EU environment efforts
December 22, 2009European Union environment ministers on Tuesday scrambled to inject new momentum into climate talks at a meeting in Brussels. The ministers debated how to find new allies following the United Nations climate summit in Copenhagen, which the EU's Swedish presidency termed a "disaster."
The ministers emphasized the need for concrete, legally binding measures to combat global warming. But German Environment Minister Norbert Roettgen also spoke of a "coalition of the like-minded" who want effective climate protection.

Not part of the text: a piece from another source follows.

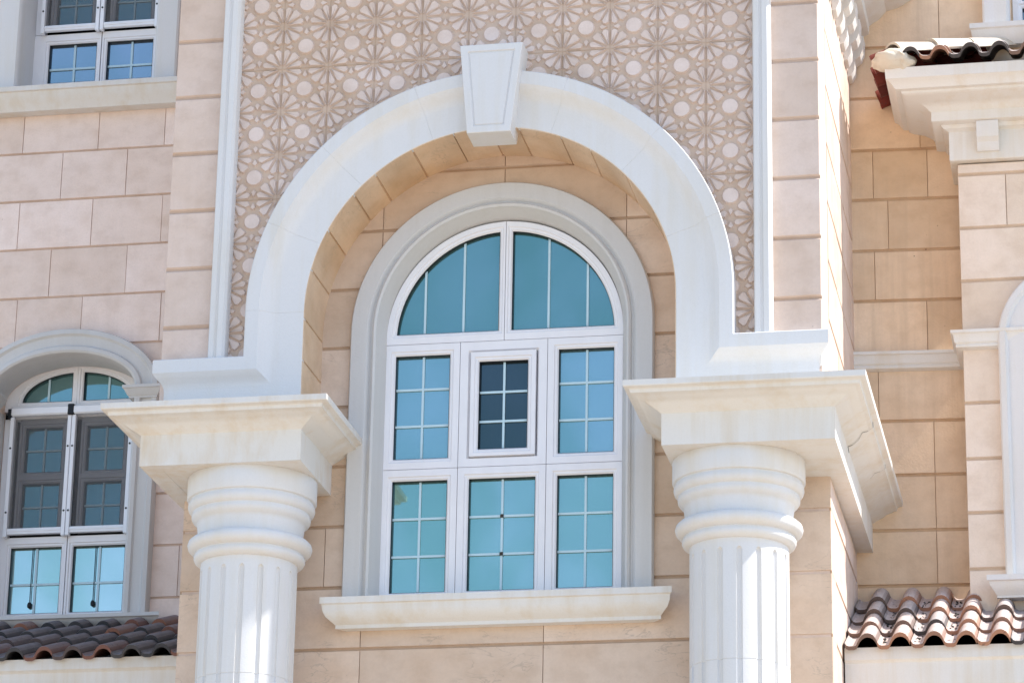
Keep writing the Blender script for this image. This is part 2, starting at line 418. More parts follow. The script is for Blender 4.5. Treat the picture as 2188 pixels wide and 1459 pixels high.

"We have to find allies that will join us on the path to the next conferences," Roettgen said. "There are such states, and these new alliances must be organized." Countries such as Japan, South Korea and Australia were named.
The next UN climate conferences take place in Bonn in June and in Mexico at the end of November. Roettgen said the Bonn conference would be "an opportunity to arrive at further steps."
US and China unwilling
Sweden's Environment Minister Andreas Carlgren chaired the meeting for the last time before he hands over that role to his Spanish counterpart on January 1. Spain is due to take over the EU's rotating presidency at that time, albeit under the aegis of the bloc's full-time president Herman Van Rompuy.
Carlgren described the Copenhagen summit as a "great failure" despite what he called Europe's united efforts.
"Europe never lost its aim, never, never came to splits or different positions," Carlgren said. "But of course, this was mainly about other countries really (being) unwilling, and especially the United States and China."
No concrete suggestions
The EU had hoped to lead the way in forging an ambitious UN deal on fighting climate change. So far, the EU has pledged to cut emissions to 20 percent below 1990 levels by 2020. It had promised to deepen that cut to 30 percent if Copenhagen produced an ambitious deal. But EU leaders ruled out that option as soon as the talks ended.
The two-week, UN-led conference in Copenhagen ended on Saturday with a non-legally binding agreement to limit global warming to a maximum of two degrees Celsius over pre-industrial times, but the text did not lay out how to achieve that.
Carlgren called the agreement the "lowest common denominator."